#### DATA SEGMENT
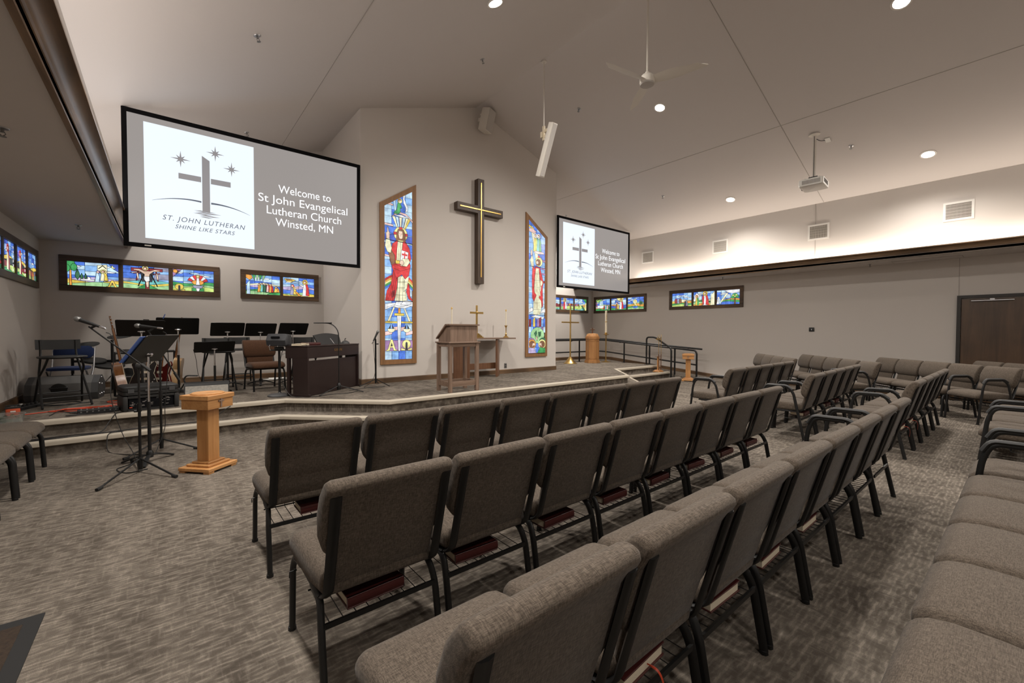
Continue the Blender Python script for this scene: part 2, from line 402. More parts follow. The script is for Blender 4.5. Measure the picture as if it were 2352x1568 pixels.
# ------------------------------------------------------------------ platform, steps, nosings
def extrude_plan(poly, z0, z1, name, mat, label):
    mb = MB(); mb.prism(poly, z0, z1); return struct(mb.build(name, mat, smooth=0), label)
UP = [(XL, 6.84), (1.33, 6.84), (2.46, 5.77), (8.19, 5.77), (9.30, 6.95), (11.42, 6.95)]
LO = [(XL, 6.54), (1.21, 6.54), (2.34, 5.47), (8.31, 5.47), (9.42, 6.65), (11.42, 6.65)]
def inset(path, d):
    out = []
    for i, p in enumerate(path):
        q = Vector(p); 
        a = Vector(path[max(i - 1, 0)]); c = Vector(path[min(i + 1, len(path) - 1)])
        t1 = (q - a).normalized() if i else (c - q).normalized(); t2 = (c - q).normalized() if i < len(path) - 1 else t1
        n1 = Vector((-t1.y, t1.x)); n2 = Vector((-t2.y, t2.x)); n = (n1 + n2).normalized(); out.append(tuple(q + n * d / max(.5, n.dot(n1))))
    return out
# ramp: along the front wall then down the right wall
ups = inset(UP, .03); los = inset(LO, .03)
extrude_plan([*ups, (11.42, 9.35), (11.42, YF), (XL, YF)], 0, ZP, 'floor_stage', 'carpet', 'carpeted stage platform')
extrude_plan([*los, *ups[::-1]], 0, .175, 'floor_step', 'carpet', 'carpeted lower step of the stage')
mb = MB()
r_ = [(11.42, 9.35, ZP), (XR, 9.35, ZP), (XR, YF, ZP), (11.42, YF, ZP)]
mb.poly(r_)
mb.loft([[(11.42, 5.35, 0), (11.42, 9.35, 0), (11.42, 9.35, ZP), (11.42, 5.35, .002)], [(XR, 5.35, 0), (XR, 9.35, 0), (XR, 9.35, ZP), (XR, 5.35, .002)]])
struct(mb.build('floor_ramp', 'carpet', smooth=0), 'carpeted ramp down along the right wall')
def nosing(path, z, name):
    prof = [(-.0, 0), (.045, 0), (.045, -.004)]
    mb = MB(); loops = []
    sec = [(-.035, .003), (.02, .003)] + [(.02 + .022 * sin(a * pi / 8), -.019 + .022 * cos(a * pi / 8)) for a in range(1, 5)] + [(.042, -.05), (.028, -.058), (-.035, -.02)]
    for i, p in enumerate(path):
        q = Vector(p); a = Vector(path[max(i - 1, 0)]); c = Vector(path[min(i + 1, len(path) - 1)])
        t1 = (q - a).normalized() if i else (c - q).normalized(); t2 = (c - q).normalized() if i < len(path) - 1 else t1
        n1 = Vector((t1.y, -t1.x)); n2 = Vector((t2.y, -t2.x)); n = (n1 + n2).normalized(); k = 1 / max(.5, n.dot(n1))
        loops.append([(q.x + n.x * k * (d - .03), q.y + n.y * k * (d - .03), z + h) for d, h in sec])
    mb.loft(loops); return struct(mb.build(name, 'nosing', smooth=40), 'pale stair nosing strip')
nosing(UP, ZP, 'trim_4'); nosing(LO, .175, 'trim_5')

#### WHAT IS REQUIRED
Quote the data above in full and without alteration; skip the pictures.

#### SOLVED EXERCISE
Continue the Blender Python script for this scene: part 2, from line 402. More parts follow. The script is for Blender 4.5. Measure the picture as if it were 2352x1568 pixels.
# ------------------------------------------------------------------ platform, steps, nosings
def extrude_plan(poly, z0, z1, name, mat, label):
    mb = MB(); mb.prism(poly, z0, z1); return struct(mb.build(name, mat, smooth=0), label)
UP = [(XL, 6.84), (1.33, 6.84), (2.46, 5.77), (8.19, 5.77), (9.30, 6.95), (11.42, 6.95)]
LO = [(XL, 6.54), (1.21, 6.54), (2.34, 5.47), (8.31, 5.47), (9.42, 6.65), (11.42, 6.65)]
def inset(path, d):
    out = []
    for i, p in enumerate(path):
        q = Vector(p); 
        a = Vector(path[max(i - 1, 0)]); c = Vector(path[min(i + 1, len(path) - 1)])
        t1 = (q - a).normalized() if i else (c - q).normalized(); t2 = (c - q).normalized() if i < len(path) - 1 else t1
        n1 = Vector((-t1.y, t1.x)); n2 = Vector((-t2.y, t2.x)); n = (n1 + n2).normalized(); out.append(tuple(q + n * d / max(.5, n.dot(n1))))
    return out
# ramp: along the front wall then down the right wall
ups = inset(UP, .03); los = inset(LO, .03)
extrude_plan([*ups, (11.42, 9.35), (11.42, YF), (XL, YF)], 0, ZP, 'floor_stage', 'carpet', 'carpeted stage platform')
extrude_plan([*los, *ups[::-1]], 0, .175, 'floor_step', 'carpet', 'carpeted lower step of the stage')
mb = MB()
r_ = [(11.42, 9.35, ZP), (XR, 9.35, ZP), (XR, YF, ZP), (11.42, YF, ZP)]
mb.poly(r_)
mb.loft([[(11.42, 5.35, 0), (11.42, 9.35, 0), (11.42, 9.35, ZP), (11.42, 5.35, .002)], [(XR, 5.35, 0), (XR, 9.35, 0), (XR, 9.35, ZP), (XR, 5.35, .002)]])
struct(mb.build('floor_ramp', 'carpet', smooth=0), 'carpeted ramp down along the right wall')
def nosing(path, z, name):
    prof = [(-.0, 0), (.045, 0), (.045, -.004)]
    mb = MB(); loops = []
    sec = [(-.035, .003), (.02, .003)] + [(.02 + .022 * sin(a * pi / 8), -.019 + .022 * cos(a * pi / 8)) for a in range(1, 5)] + [(.042, -.05), (.028, -.058), (-.035, -.02)]
    for i, p in enumerate(path):
        q = Vector(p); a = Vector(path[max(i - 1, 0)]); c = Vector(path[min(i + 1, len(path) - 1)])
        t1 = (q - a).normalized() if i else (c - q).normalized(); t2 = (c - q).normalized() if i < len(path) - 1 else t1
        n1 = Vector((t1.y, -t1.x)); n2 = Vector((t2.y, -t2.x)); n = (n1 + n2).normalized(); k = 1 / max(.5, n.dot(n1))
        loops.append([(q.x + n.x * k * (d - .03), q.y + n.y * k * (d - .03), z + h) for d, h in sec])
    mb.loft(loops); return struct(mb.build(name, 'nosing', smooth=40), 'pale stair nosing strip')
nosing(UP, ZP, 'trim_4'); nosing(LO, .175, 'trim_5')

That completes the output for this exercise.